今回は、嘘つきリップは恋で崩れるです。
第15回GA文庫大賞銀賞作品。タイトルとイラストに惹かれて買いました。珍しく大学が舞台の、陰キャ系主人公と大学デビューのヒロインのラブストーリーでした。ちょっとタイトル負けしてるかなぁ…。
あらすじ
立誠寛大学1回生の相楽創平は、他人と最小限の交流しかしないおひとりさま至上主義の持ち主である。そんな創平はひょんなことから、同じゼミで美人な七瀬晴子が、オンボロアパートの隣に暮らしている事に加えて、同じ高校の地味子だった事を知ってしまう。
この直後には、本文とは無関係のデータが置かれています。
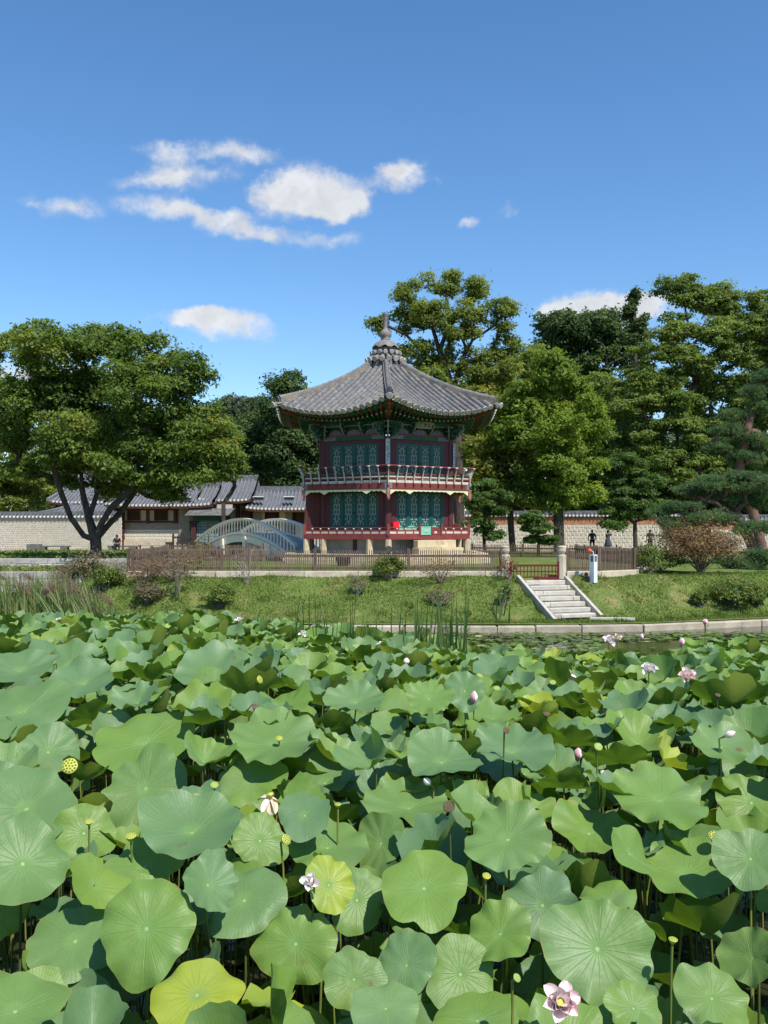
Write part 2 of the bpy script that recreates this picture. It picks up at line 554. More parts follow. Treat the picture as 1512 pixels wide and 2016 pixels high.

それから、創平は自身の主義を貫く為に、七瀬の大学デビューの後押しをしていくことに。しかし、逆に七瀬は創平への想いを抱くようになるのだが、創平のおひとりさま主義には深い訳があり…。
感想
簡潔に言うならば、ちゃんと読めて面白いけど通り一辺倒という所でしょうか。コメディ要素はほぼ無いので純粋なラブストーリーで、比較的展開は穏やか目。設定に関しては、ラノベらしく天文学的確率をクリアした上で成り立っている感じ。
薔薇色な大学生活を送りたい七瀬は、高校時代は図書委員をするような真面目な根暗少女だったようで、すっぴんに自信がないキャラクターでした。メイクをする事で美人へと変貌するものの、それを詐欺ではないかと気にするみたいな。大体みんなそうなんだから、極度に怖がり過ぎでは…。ま、須藤さんが顔より内面を取る親友で良かった。
創平に関しては、家賃とか全て自立していてほぼ作品中ではバイトばっかしてた印象。コンビニ店員。隣で悲鳴がして駆けつけてG退治をしたら、実は同じゼミで美人の七瀬さんがお隣でした!と。しかも、ばっちしメイクじゃないばかりか、同じ高校だったじゃん!と。因みに、大学は京都で地元が名古屋。
そんな出会いから、創平は七瀬のすっぴん事情を周囲に話すことなく(そもそも話す相手がいない)、七瀬は創平の自炊事情からご飯を作りに来たりになっていく訳ですが、これはお隣の天使様ですね。
イベント事としては、レポート纏めから祇園祭の浴衣、文化祭にミスコンとか水族館Wデートとか色々あって、可愛い七瀬さんを随所に見られたのは良かったかなと思います。庶民派で、元々が陰キャ気質があって自信無さげなのも逆に可愛いポイントかなと。
後押ししてる人を好きになるというのはよくある話で、そもそも七瀬には好きな人がいなかったというのはありますが、まぁそういう展開になるものの、創平は一度告白を断ってしまう。その理由が両親の離婚でした。恋愛は冷めやすいとか対人関係は煩わしだけとか。
既に母は再婚相手がいるみたいですが、こういう場合確かに実家に帰りづらさあるな…。それが、七瀬の後押しで実家に帰って、母に産んだことを後悔していないと言われたことで一応吹っ切れたという話。
まだ七瀬さんが恋を諦めてなかったことでハッピーエンドでございました。
木南くんは結構諦め早くて良かったけど、七瀬のバイトの先輩は捕まったかな…笑。絵美さんも確信犯みたいなとこある。あと、ミスコンで上から水を落とさせた女2人も流石にやり過ぎなので、ブ・チ・コ・ロ・シ・か・く・て・い・ね。
今回のbest words
こういうの、なんだか新鮮!隣に住んでたら、待ち合わせしないもんね (p.322 七瀬晴子)
あとがき
可愛くなる努力こそ尊いということで。でも、メイクに1hかけるのは大変だろうし…お疲れ様です。というか、七瀬さんLINEの友達少な過ぎ…。
次回があるとしたら、再婚相手の連れ子が同い年くらいの女の子だったのでそこから広げるのかも知れないけれど、まぁ一冊として完結してる気もするので…。